No fueron las Lamentaciones del profeta Jeremías en la versión de Palestrina o de Lasso que, aunque son propias de la Semana Santa, parecen ajustarse más que otras obras a un repertorio cuaresmal. No la Krönungsmesse de Mozart, ni la Missa somenis de Beethoven, ni una obra del repertorio sacro de Bruckner o de Messiaen. En realidad no fue una obra sacra de ningún tipo, sino Carmina burana, de Carl Orff la que estuvo presentando hace algunos días el Pontificio Instituto de Música Sacra de Roma. El título completo de la obra es: Carmina burana: cantiones profanae cantoribus et choris cantandae comitantibus instrumentis atque imaginibus magicis. Sí, el principal bastión de la música sacra católica a nivel mundial presenta, durante la Cuaresma, cantiones profanae… imaginibus magicis. ¿Por qué?
Se ha dicho de Carmina burana que es una exaltación del paganismo, de la voluptuosidad, hasta de la obscenidad —los más osados—. Se la ofrece como una loa a valores que el cristianismo se esforzó por superar. Se canta como un pregón a la satisfacción de los anhelos de amor, placer, regocijo y algarabía que albergamos todos. Pura alegría, exuberancia, juventud y belleza.
Comienza la obra con el famoso O Fortuna, cuyo texto describe las subidas y bajadas caprichosas de esta rueda, que nos tiene nerviosos ante la incertidumbre. Pero no es nada tan grave como para preocuparse: los poemas musicalizados que lo suceden nos cantan a muchachas hermosas y bebidas embriagantes; un futuro promisorio que hay que gozar mientras se pueda. (Aunque Damocles no habría estado tan de acuerdo.)

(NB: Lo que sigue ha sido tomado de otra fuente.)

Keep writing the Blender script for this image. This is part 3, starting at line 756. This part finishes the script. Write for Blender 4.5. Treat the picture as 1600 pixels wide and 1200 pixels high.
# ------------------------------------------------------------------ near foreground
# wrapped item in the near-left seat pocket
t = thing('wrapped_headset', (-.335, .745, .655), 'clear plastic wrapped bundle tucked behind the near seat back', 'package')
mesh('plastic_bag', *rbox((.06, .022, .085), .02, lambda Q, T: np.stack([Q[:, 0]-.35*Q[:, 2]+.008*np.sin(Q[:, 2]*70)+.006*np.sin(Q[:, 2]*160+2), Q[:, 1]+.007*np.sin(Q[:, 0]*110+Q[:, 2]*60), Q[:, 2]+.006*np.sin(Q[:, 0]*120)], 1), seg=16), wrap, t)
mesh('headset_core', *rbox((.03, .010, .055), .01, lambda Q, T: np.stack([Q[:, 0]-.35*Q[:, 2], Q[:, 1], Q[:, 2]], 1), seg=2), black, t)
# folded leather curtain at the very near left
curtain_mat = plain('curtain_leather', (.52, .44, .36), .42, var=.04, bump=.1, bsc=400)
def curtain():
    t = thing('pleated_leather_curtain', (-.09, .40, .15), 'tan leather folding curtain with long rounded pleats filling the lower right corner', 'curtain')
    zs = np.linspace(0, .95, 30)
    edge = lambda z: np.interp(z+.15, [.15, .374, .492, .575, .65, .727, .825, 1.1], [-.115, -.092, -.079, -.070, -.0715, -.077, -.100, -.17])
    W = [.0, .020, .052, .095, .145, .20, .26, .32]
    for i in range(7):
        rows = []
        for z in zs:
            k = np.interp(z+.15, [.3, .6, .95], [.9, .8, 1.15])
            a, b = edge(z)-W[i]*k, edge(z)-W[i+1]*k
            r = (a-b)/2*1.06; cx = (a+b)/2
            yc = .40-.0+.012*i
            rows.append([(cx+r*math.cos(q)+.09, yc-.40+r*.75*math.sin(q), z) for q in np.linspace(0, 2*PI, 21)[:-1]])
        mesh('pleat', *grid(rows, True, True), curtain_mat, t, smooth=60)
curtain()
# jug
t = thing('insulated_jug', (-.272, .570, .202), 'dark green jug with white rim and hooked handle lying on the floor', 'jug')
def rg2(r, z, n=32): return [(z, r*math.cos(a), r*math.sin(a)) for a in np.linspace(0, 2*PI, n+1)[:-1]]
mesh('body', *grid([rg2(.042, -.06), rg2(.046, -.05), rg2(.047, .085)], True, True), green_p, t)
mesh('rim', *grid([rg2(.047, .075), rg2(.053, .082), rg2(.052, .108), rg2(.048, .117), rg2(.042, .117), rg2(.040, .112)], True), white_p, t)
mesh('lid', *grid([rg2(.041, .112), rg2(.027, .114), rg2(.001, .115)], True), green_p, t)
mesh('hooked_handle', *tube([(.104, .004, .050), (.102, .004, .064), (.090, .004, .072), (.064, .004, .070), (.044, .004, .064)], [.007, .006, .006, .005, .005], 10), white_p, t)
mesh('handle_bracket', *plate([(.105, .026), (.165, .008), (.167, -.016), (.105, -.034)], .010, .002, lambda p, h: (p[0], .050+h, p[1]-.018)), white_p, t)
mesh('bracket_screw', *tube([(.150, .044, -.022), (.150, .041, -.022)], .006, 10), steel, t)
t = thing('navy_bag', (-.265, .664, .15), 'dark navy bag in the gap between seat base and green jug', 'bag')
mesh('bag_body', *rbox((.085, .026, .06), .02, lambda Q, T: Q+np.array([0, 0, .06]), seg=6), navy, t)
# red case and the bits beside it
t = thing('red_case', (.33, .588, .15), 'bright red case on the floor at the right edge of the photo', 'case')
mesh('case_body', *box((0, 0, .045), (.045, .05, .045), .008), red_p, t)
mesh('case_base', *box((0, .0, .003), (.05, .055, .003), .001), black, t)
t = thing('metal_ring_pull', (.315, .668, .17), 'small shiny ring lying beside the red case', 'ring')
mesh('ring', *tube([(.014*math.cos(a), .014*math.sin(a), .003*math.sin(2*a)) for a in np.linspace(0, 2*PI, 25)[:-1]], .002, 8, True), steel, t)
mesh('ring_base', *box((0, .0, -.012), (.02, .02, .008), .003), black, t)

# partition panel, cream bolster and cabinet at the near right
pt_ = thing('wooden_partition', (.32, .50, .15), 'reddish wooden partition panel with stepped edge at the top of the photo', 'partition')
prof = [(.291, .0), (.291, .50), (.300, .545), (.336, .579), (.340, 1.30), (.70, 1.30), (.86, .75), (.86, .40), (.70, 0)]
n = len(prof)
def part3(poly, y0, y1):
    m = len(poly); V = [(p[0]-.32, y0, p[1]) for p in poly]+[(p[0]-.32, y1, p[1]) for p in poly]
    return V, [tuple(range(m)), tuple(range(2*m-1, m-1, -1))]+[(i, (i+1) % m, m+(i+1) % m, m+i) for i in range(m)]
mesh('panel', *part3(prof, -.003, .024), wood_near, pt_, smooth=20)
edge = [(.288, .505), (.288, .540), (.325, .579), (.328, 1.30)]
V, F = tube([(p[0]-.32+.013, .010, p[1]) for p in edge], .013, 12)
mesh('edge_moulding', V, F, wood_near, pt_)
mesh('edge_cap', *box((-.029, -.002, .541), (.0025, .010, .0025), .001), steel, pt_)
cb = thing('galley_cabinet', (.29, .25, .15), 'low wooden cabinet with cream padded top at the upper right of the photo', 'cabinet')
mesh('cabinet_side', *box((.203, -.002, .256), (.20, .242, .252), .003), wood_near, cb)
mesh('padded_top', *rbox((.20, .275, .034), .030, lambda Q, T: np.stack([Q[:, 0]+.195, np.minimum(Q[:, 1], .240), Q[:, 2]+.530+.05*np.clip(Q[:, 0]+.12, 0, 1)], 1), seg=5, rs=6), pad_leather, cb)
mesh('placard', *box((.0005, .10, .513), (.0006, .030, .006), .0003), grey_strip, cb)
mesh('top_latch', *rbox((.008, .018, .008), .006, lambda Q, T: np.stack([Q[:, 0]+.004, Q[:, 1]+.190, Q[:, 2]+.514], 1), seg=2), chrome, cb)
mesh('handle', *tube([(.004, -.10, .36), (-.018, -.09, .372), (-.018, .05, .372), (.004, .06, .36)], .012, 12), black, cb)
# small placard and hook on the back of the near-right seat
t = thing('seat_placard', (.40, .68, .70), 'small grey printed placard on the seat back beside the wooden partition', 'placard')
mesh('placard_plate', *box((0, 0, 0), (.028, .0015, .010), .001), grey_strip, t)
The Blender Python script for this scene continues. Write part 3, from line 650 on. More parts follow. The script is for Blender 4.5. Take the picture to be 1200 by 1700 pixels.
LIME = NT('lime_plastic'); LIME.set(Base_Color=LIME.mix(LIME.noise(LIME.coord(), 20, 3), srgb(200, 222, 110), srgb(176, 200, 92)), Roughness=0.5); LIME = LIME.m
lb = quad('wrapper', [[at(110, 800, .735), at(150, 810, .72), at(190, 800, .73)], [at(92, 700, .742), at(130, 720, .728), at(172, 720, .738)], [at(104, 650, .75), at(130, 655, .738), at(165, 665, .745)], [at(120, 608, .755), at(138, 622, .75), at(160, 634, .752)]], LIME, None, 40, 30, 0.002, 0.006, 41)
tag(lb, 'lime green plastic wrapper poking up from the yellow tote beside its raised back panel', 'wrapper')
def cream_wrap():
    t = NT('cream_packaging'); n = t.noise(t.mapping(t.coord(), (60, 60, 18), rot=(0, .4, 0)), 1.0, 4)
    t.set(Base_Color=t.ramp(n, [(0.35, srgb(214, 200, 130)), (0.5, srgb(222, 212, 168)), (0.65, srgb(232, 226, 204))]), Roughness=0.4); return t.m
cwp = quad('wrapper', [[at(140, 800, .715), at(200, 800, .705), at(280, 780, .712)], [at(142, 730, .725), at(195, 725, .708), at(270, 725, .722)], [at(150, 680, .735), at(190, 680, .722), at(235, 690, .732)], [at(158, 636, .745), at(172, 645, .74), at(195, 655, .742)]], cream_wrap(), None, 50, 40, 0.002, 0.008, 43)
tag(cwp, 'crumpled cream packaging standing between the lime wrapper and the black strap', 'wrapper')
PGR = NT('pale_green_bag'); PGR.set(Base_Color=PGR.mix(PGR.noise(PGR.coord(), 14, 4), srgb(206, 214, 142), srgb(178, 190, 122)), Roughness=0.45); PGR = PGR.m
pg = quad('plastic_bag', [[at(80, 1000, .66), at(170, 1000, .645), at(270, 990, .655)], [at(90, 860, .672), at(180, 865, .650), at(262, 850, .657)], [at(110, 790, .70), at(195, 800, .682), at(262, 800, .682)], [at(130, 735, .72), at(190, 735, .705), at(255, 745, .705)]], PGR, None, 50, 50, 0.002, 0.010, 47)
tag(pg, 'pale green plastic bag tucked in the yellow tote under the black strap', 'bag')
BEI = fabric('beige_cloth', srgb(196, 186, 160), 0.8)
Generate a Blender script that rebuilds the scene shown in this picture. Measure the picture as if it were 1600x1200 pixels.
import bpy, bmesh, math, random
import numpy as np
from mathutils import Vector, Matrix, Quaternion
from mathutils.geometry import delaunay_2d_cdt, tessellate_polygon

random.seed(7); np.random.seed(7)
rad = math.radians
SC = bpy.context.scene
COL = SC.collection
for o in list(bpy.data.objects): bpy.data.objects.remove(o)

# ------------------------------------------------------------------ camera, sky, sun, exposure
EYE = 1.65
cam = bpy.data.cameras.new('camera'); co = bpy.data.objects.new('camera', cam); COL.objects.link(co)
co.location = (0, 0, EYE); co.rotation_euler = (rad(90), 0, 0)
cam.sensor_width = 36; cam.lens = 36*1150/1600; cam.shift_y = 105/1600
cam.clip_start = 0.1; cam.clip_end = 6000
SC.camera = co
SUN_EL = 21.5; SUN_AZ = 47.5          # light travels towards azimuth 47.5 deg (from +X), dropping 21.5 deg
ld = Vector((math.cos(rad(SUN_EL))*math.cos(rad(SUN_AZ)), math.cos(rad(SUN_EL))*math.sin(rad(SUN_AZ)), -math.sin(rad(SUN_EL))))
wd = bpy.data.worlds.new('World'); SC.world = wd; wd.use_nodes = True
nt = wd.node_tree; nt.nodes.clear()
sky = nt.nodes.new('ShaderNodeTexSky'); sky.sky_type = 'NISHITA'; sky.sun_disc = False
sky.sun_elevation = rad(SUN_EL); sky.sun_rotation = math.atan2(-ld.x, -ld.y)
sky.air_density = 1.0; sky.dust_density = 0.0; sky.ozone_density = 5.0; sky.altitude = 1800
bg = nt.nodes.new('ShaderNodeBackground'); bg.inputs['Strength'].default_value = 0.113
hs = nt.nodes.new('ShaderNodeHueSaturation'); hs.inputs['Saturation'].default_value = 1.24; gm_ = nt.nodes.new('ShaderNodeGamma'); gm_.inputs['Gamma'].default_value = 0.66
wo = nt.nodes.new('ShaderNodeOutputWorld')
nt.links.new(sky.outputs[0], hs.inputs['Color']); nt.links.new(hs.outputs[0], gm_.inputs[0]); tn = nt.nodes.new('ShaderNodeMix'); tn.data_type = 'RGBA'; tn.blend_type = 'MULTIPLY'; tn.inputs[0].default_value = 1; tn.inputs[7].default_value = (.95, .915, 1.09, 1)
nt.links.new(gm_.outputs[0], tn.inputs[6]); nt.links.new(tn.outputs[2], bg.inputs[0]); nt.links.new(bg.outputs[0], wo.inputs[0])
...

Agustín de Hipona, con la agudeza que lo caracterizaba, hace en La ciudad de Dios una crítica interna al culto ofrecido a la diosa Fortuna: si la diosa atiende a los méritos de quienes le rinden culto, entonces no es propiamente fortuna; si no atiende a los méritos, entonces no tiene caso rendirle culto.
La visión trágica sobre la realidad, la auténticamente trágica está estrechamente vinculada al concepto de la fortuna: el principio originario y guía es lo irracional y, por tanto, no hay verdaderos responsables de los males ni hay un Bien como finalidad. Todos estamos bajo la espada de Damocles, situación ante la cual se pueden tomar distintas posturas conscientes o inconscientes.
Orff seleccionó poemas del manuscrito homónimo, encontrado en el monasterio Benediktbeuern, y los ordenó situando al final aquellos que hablan de amor. Alterna en las últimas piezas la dulzura (In trutina y Dulcissime), el júbilo (Tempus est iocundum) y la majestuosidad (Ave formosissima). Precisamente en este penúltimo canto se loa con gratitud a la Venus generosa, dejando un agradable sabor de boca por este casi-final feliz. No termina ahí. La obra se cierra con una repetición del O Fortuna: esa rueda girante con subidas y bajadas. Al situarse al final, hace de la totalidad de la obra también una rueda. Como marco, nos da a entender que todo gozo que allí se encierra es incierto; como rueda, que todo vuelve a comenzar igual que antes. Es la visión cíclica sobre la historia, tan cara al paganismo (que retomarán otros, como Nietzsche). Nos está diciendo que esto se puede repetir porque no hay un punto de llegada; éste será acaso. La historia se puede terminar en cualquier parte, sea dulce o amarga. Ni los dioses tienen poder sobre el hado.
Carmina burana no es tanto una loa como una descripción, una constatación de lo que es el paganismo. Presenta lo que hay y a atenerse a las consecuencias, que no pueden ser otras distintas a la pérdida del sentido. Sentido del origen, de la finalidad, del dolor y del mismo gozo. Volens nolens, Carmina burana es una advertencia.